======== DATASET CONTENT ========
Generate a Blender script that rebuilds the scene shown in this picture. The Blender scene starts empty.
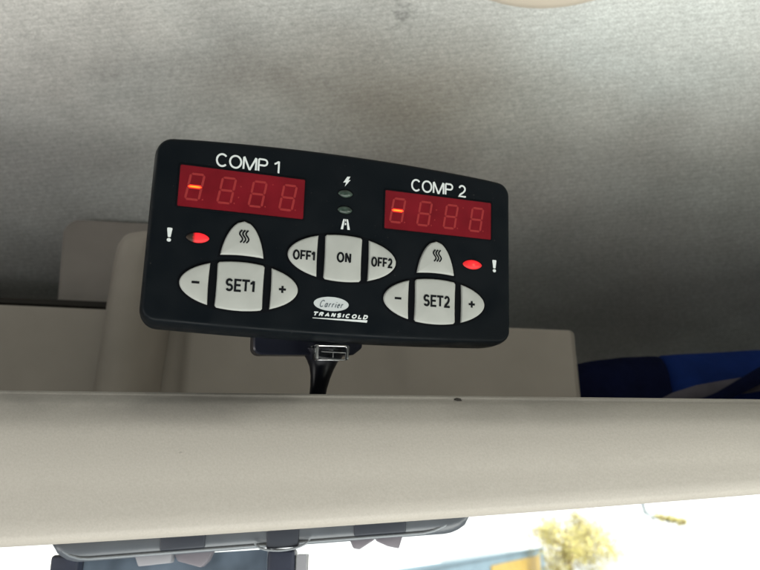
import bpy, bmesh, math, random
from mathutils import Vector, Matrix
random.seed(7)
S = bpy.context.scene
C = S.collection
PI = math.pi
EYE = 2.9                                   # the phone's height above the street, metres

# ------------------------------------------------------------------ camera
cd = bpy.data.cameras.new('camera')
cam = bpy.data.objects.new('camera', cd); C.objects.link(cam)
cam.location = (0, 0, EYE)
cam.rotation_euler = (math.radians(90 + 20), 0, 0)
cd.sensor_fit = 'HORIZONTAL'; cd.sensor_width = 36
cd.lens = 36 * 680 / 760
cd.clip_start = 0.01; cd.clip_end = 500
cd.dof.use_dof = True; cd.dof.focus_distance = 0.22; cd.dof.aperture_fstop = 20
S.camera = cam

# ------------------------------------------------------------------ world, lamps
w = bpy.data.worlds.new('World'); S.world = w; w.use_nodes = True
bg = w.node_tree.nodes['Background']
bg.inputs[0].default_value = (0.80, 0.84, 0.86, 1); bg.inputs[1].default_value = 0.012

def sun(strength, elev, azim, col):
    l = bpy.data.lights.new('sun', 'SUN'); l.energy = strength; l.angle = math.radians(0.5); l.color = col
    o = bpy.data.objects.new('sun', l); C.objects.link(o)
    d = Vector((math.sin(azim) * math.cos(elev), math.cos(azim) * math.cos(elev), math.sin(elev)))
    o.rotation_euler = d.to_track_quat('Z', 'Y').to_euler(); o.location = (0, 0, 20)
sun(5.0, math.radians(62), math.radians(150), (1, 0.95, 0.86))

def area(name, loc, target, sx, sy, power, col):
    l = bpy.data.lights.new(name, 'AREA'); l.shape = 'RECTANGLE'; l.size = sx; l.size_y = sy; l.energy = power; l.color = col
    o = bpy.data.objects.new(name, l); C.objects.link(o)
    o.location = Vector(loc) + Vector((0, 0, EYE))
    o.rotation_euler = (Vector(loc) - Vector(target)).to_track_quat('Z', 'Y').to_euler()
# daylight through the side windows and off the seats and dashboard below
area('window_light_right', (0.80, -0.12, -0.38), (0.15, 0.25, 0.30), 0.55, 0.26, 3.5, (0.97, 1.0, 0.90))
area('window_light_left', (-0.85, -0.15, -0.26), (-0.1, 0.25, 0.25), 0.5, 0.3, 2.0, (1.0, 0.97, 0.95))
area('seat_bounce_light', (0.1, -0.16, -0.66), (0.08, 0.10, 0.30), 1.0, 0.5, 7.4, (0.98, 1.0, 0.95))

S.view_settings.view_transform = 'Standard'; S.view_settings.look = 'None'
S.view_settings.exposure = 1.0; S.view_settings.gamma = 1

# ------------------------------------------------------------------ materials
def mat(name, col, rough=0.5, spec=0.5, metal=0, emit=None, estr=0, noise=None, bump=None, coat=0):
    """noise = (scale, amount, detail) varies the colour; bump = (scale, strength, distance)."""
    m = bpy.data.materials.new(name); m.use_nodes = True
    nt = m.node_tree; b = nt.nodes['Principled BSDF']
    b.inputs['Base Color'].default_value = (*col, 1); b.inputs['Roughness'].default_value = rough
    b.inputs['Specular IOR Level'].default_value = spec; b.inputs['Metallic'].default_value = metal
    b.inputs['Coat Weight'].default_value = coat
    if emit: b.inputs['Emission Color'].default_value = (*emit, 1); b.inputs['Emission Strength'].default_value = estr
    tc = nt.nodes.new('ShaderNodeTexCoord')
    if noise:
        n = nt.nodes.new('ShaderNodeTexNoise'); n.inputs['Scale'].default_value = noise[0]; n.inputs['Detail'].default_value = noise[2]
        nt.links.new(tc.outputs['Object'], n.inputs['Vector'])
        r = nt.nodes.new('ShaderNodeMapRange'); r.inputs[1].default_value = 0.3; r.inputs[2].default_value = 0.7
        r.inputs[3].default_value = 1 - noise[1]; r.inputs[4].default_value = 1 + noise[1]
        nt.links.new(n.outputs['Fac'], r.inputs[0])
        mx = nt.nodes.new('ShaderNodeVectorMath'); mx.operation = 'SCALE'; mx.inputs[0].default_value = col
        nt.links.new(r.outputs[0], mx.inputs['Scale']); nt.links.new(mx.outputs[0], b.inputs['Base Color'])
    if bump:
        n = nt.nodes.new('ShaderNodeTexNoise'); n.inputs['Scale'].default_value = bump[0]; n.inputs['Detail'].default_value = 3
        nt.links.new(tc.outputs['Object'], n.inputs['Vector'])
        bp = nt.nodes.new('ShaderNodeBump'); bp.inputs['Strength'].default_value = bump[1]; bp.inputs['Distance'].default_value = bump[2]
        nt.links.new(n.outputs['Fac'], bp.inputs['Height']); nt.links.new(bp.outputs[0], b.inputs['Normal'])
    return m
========
● TASK BRIEF:
In the lines above, find each one with "scene" and list it.

● RESPONSE:
Generate a Blender script that rebuilds the scene shown in this picture. The Blender scene starts empty.
S = bpy.context.scene